> _Exercise prompt_
Every line with the word "wide" in it should be extracted from the data that follows.

> _Data section_
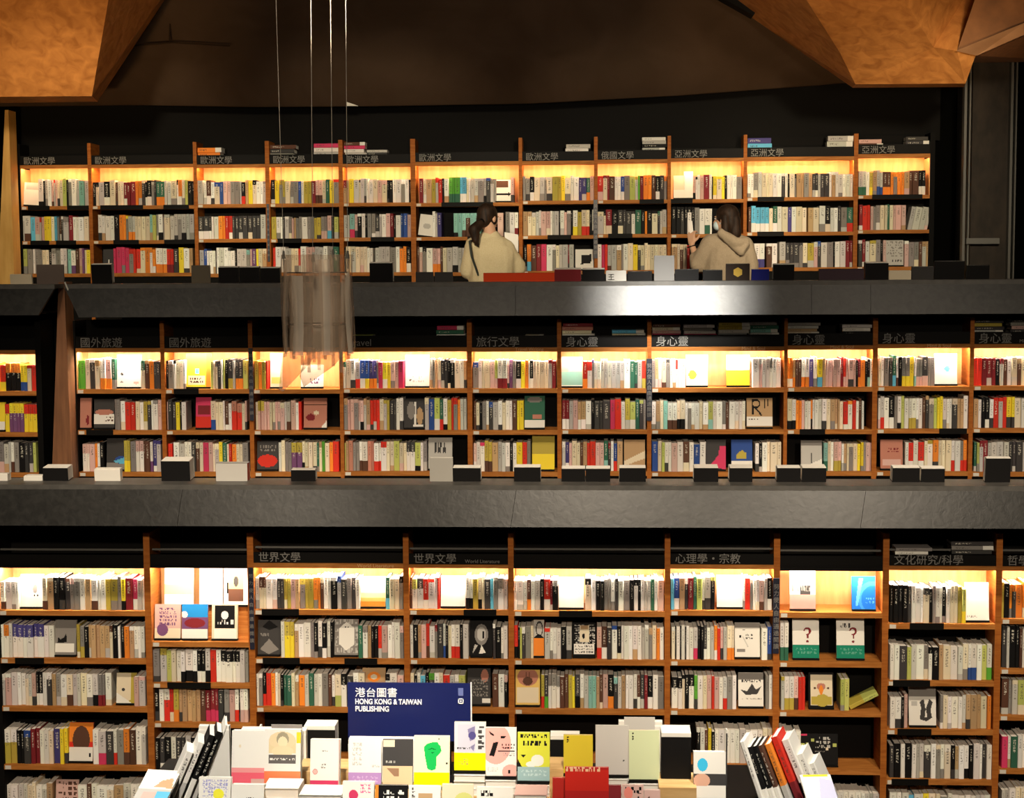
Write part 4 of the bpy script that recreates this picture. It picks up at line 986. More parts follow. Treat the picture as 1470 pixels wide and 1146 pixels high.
GR = 'books standing on the display table'
TBL = [
 # x0,y0,x1,y1,Y, desc, base, shapes, thickness, [support]
 (332,1053,379,1128,7.12,'white book with a pink-red band, leftmost in the main row','w',[('r',0,0,1,.33,(.8,.3,.3)),('r',0,0,1,.24,(.8,.12,.17)),('r',.6,0,1,.13,'p'),('e',.25,.72,.04,.03,'c')],.05),
 (379,1051,431,1126,7.10,'cream book with an arched portrait, grey label and orange band','w',[('r',.12,.56,.86,.8,(.75,.6,.35)),('e',.49,.8,.37,.16,(.78,.62,.38)),('e',.5,.82,.17,.13,(.35,.3,.2)),('e',.5,.77,.13,.1,(.85,.7,.45)),('e',.5,.6,.3,.1,(.8,.65,.4)),('r',.12,.38,.86,.54,(.12,.11,.1)),('t',.14,.42,.84,.48,'w',1,8),('r',0,0,1,.24,(.85,.2,.08)),('r',.88,.75,1,.95,'y')],.04),
 (445,1065,487,1128,7.10,'white book with pink round seal and crimson foot','w',[('r',0,0,1,.11,'R'),('e',.17,.3,.09,.06,(.6,.2,.2)),('e',.17,.3,.07,.045,'p'),('t',.36,.36,.54,.48,'G',2,2),('t',.4,.72,.6,.76,'d',1,3),('r',.96,0,1,1,'p')],.04),
 (500,1063,547,1128,7.12,'white book with a mauve base band, below the blue sign','w',[('r',0,0,1,.28,(.42,.24,.5)),('t',.1,.4,.4,.9,'g',5,3),('t',.7,.36,.95,.44,'g',1,3),('t',.1,.05,.9,.2,(.55,.38,.6),2,6)],.02),
 (549,1065,592,1128,7.10,'charcoal book with a tan base and small picture','d',[('r',0,0,1,.43,(.72,.5,.3)),('r',.15,.2,.55,.38,(.3,.17,.1)),('p',[(.15,.2),(.4,.2),(.15,.36)],(.72,.5,.3)),('t',.1,.47,.45,.54,'g',1,5),('r',.02,.84,.4,.99,'c')],.02),
 (594,1060,645,1129,7.08,'cream book with a green raised fist print and yellow band','w',[('r',0,0,1,1,(.82,.77,.5)),('p',[(.38,.34),(.3,.62),(.28,.78),(.36,.84),(.5,.87),(.66,.87),(.74,.8),(.78,.7),(.64,.58),(.62,.34),(.5,.31)],(.01,.42,.08)),('p',[(.36,.72),(.5,.76),(.66,.72),(.5,.735)],(.0,.12,.02)),('p',[(.46,.68),(.6,.68),(.52,.65)],(.0,.12,.02)),('r',0,0,1,.27,(.88,.72,.0)),('r',.68,.92,.72,.95,'k'),('r',.9,.44,.95,.47,'k'),('t',.72,.33,.85,.44,'c',1,2)],.02),
 (652,1040,697,1106,7.10,'grey-lilac book with dark figure and bright yellow band','g',[('r',0,0,1,1,(.6,.58,.6)),('r',.1,.37,.68,.95,(.52,.5,.58)),('p',[(.42,.85),(.66,.92),(.66,.65),(.5,.6)],(.2,.18,.32)),('e',.57,.72,.12,.08,(.07,.06,.2)),('p',[(.5,.48),(.66,.55),(.62,.4)],(.2,.18,.3)),('t',.72,.4,.95,.95,'d',5,1),('t',.08,.42,.5,.48,'d',1,8),('r',0,0,1,.36,(.88,.74,.0)),('t',.1,.1,.45,.24,'Y',3,4)],.025),
 (697,1048,741,1114,7.10,'white book with pink circles and black face strokes','w',[('e',.33,.66,.5,.42,(.85,.38,.33)),('p',[(.1,.93),(.28,.85),(.26,.82),(.15,.86)],'k'),('p',[(.5,.82),(.66,.82),(.6,.77),(.5,.78)],'k'),('p',[(.25,.69),(.42,.7),(.28,.4),(.12,.42)],'k'),('t',.5,.55,.95,.66,'k',2,5),('r',.4,.5,.95,.52,'d'),('t',.55,.4,.95,.47,'G',2,6),('e',.82,.08,.28,.16,(.85,.38,.33)),('r',.74,.05,.8,.13,'k'),('t',.05,.08,.4,.18,'g',3,5)],.025),
 (743,1055,789,1121,7.10,'lime book with a pale animal and blue-grey base band','l',[('r',0,0,1,1,(.62,.64,.05)),('t',.06,.86,.92,.96,'k',1,8),('t',.08,.68,.92,.82,'k',1,6),('p',[(.1,.54),(.26,.54),(.18,.47)],'k'),('e',.62,.42,.2,.12,(.8,.75,.68)),('e',.42,.34,.16,.06,(.8,.75,.68)),('p',[(0,.27),(0,.45),(.15,.27)],'k'),('r',0,0,1,.29,(.3,.45,.46)),('t',.1,.08,.9,.22,(.45,.6,.6),2,6)],.025),
 (809,1058,851,1110,7.16,'mustard yellow book with small black title','Y',[('r',0,0,1,1,(.6,.46,.03)),('t',.1,.78,.18,.95,'k',3,1)],.03),
 (855,1045,903,1112,7.12,'plain silvery grey book with a faint glare','g',[('r',0,0,1,1,(.5,.47,.43)),('t',.8,.24,.86,.3,'d',1,1)],.025),
 (903,1052,947,1119,7.10,'pale sage green book with small black title','c',[('r',0,0,1,1,(.55,.6,.36)),('t',.1,.78,.15,.95,'k',3,1)],.02),
 (996,1083,1042,1146,7.02,'white book with a sky blue dot and grey lower half','w',[('e',.28,.72,.16,.14,(.05,.5,.8)),('r',0,.28,1,.52,'d'),('e',.25,.38,.26,.15,(.7,.4,.28)),('r',0,0,1,.26,'w')],.05),
 (811,1107,874,1160,6.9,'bright red book with a worn gold top edge','r',[('r',0,0,1,1,(.42,.015,.015)),('r',0,.6,1,.95,(.55,.02,.012)),('t',0,.9,.8,1,(.8,.5,.3),1,9),('r',.84,.24,.9,.3,'p')],.03),
 (284,1120,330,1175,6.9,'white book with fine blue hatching and a yellow spot','w',[('t',.1,.2,.9,.95,(.35,.35,.6),9,9),('e',.62,.62,.17,.12,(.85,.8,.05))],.03),
 (331,1130,378,1180,6.9,'plain white book in the front row, right of the blue hatched one','w',[('t',.45,.55,.75,.66,'d',1,3)],.05),
 (491,1126,536,1180,6.9,'white book with pink blot and pink characters','w',[('e',.35,.68,.15,.12,'R'),('t',.55,.7,.9,.95,(.8,.15,.3),3,3)],.03),
 (538,1131,584,1180,6.9,'black book with large white characters and orange spine','k',[('t',.2,.55,.9,.88,'w',2,3),('r',0,0,.1,1,'o')],.03),
 (586,1132,632,1180,6.9,'cream book with a small brown picture, front row','w',[('r',.3,.5,.75,.8,'t'),('t',.08,.6,.2,.95,'d',4,1)],.03),
 (634,1130,679,1180,6.9,'cream book with olive wash, front row','c',[('e',.7,.6,.3,.2,(.6,.6,.2))],.03),
 (684,1134,736,1180,6.9,'white book with black printed title, front row','w',[('t',.1,.7,.45,.92,'k',1,3)],.03),
 (893,1131,924,1180,6.9,'pink and black patterned book, front row','p',[('t',.1,.3,.9,.95,'k',3,3),('e',.3,.8,.2,.15,(.8,.25,.2))],.03),
 (925,1138,948,1180,6.88,'small salmon pink book, front row','p',[('e',.3,.75,.08,.08,'b')],.03),
 (793,1121,812,1175,6.95,'narrow dark red book left of the bright red book','r',[('r',0,0,1,1,(.4,.02,.015))],.03),
 (874,1131,892,1175,6.95,'narrow plum book right of the bright red book','m',[],.03),
]
SUPPORT = {332:'r',379:'p2',445:'r',500:'r',549:'r',594:'r',652:'p2',697:'p2',743:'p1',809:'r',855:'p2',903:'p1',996:'r'}
for t in TBL:
    (x0, y0, x1, y1, Y, d, b, shp, th) = t
    zb = None
    if y1 > 1150 or x0 not in SUPPORT: zb = TZ+.013
    o, mw, W, H, th = face_book(x0, y0, x1, y1, Y, d+(', on the table' if len(d.split()) < 13 else ''), b, shp, lean=.16 if y1 < 1150 else .2, th=th, res=1.3,
        group=GR, zbase=zb)
    if zb is not None and y1 > 1150:
        pass
    stand_for(mw, W, H, th, 'black stand behind the '+' '.join(d.split()[:6]).rstrip(','))
    if x0 in SUPPORT:
        s = SUPPORT[x0]; zsup = mw.translation.z-.014
        X0 = mw.translation.x-W/2; X1 = X0+W
        if s == 'r':
            tag(boxobj('wooden_riser', (X0-.004, Y-.035, TZ+.001), (X1+.004, Y+.1, zsup), RISER), 'wooden block under the '+' '.join(d.split()[:7]).rstrip(','), 'riser', 'wooden risers on the table')
        else:
            n = int(s[1])+1; tot = zsup-TZ-.001; hh = .032
            zr = zsup-hh*n
            if zr > TZ+.01:
                tag(boxobj('wooden_riser', (X0-.003, Y-.03, TZ+.001), (X1+.003, Y+.12, zr-.0005), RISER), 'wooden block at the foot of the pile under the '+' '.join(d.split()[:4]).rstrip(','), 'riser', 'wooden risers on the table')
            for k in range(n):
                mb = MB(); w2 = W*(.97+R()*.03); z = zr+k*hh; c = jit(C('w'))
                h = hh-.001
                mb.box((0, 0, 0), (w2, .14, .0025), None, c); mb.box((0, 0, h-.003), (w2, .14, h), None, c); mb.box((0, .137, .0025), (w2, .14, h-.003), None, c)
                o = mb.build('piled_book', COVER, loc=(X0+(R()-.5)*.004, Y-.025+R()*.006, z))
                tag(o, ('top' if k == n-1 else 'bottom' if k == 0 else 'middle')+' book piled under the '+' '.join(d.split()[:8]).rstrip(','), 'book', 'books piled on the table')
                mp = MB(); mp.box((.002, .002, .0026), (w2-.002, .137, h-.0031)); mp.build('page_block', PAPER, o)
# open wood tops between the stands
riser(425, 500, 1108, 7.2, 7.4, 'broad wooden riser behind the pink-sealed white book')
riser(780, 812, 1104, 7.17, 7.35, 'wooden riser between the lime and mustard books')
riser(946, 1000, 1131, 6.98, 7.2, 'wooden riser under the large black-backed book')
# back row: seen from behind, black backs and white tops
BACK = [(437,1042,482,1105,7.45,'k',.10,'thick black-backed book with a wide white top, right of the portrait book'),
 (286,1042,330,1085,7.5,'w',.03,'white upright book behind the leaning books at left'),
 (790,1056,832,1110,7.45,'k',.08,'black-backed book with white top, between lime and mustard books'),
 (949,1052,992,1128,7.10,'k',.12,'large black-backed book with thick white top, right of the sage green book'),
 (888,1036,951,1090,7.5,'w',.04,'wide white book standing behind the silvery grey book'),
 (373,1042,376,1100,7.5,'p',.03,'thin pink book standing behind the portrait book'),
 (346,1048,440,1100,7.4,'w',.06,'row-wide white book behind the portrait book'),
 (1042,1047,1044,1090,7.5,'d',.02,'thin dark book edge beside the white blue-dot book'),
 (500,1062,600,1070,7.35,'w',.06,'flat white book top under the blue sign')]
for (x0, y0, x1, y1, Yb, cb_, th, d) in BACK:
    c_ = C(cb_); A = at(x0, y1, Yb); B = at(x1, y1, Yb); W = B.x-A.x; z = TZ+.001 if y1 != 1128 else at(970, 1131, 6.98).z+.001
    Hh = at(x0, y0, Yb).z-z
    mw = Matrix.Translation((A.x+W/2, Yb, z)) @ Matrix.Rotation(.02, 4, 'X')
    mb = MB(); mb.box((-W/2, 0, 0), (W/2, .004, Hh-.02), None, c_); mb.box((-W/2, th-.004, 0), (W/2, th, Hh), None, (.7,.68,.62)); mb.box((-W/2, .004, 0), (W/2, th-.004, .003), None, c_)
    o = mb.build('display_book', COVER, mw=mw); tag(o, d, 'book', GR)
    mp = MB(); mp.box((-W/2+.001, .004, .003), (W/2-.001, th-.004, Hh-.002)); mp.build('page_block', PAPER, o)
# loose cards
for (x0, y0, x1, y1, Yb, c_, d, lean) in ((896,1029,940,1056,7.47,(.66,.63,.58),'pale card standing behind the sage green book',-.1),(390,1040,434,1053,7.38,(.42,.38,.35),'grey card standing above the portrait book',-.1)):
    A = at(x0, y1, Yb); B = at(x1, y1, Yb); Hh = at(x0, y0, Yb).z-A.z; W = B.x-A.x
    mb = MB(); mb.box((-W/2, 0, -.12), (W/2, .004, Hh), None, c_)
    tag(mb.build('card', COVER, mw=Matrix.Translation((A.x+W/2, Yb, A.z)) @ Matrix.Rotation(-lean, 4, 'X')), d, 'card')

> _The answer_
Write part 4 of the bpy script that recreates this picture. It picks up at line 986. More parts follow. Treat the picture as 1470 pixels wide and 1146 pixels high.
BACK = [(437,1042,482,1105,7.45,'k',.10,'thick black-backed book with a wide white top, right of the portrait book'),
 (888,1036,951,1090,7.5,'w',.04,'wide white book standing behind the silvery grey book'),
 (346,1048,440,1100,7.4,'w',.06,'row-wide white book behind the portrait book'),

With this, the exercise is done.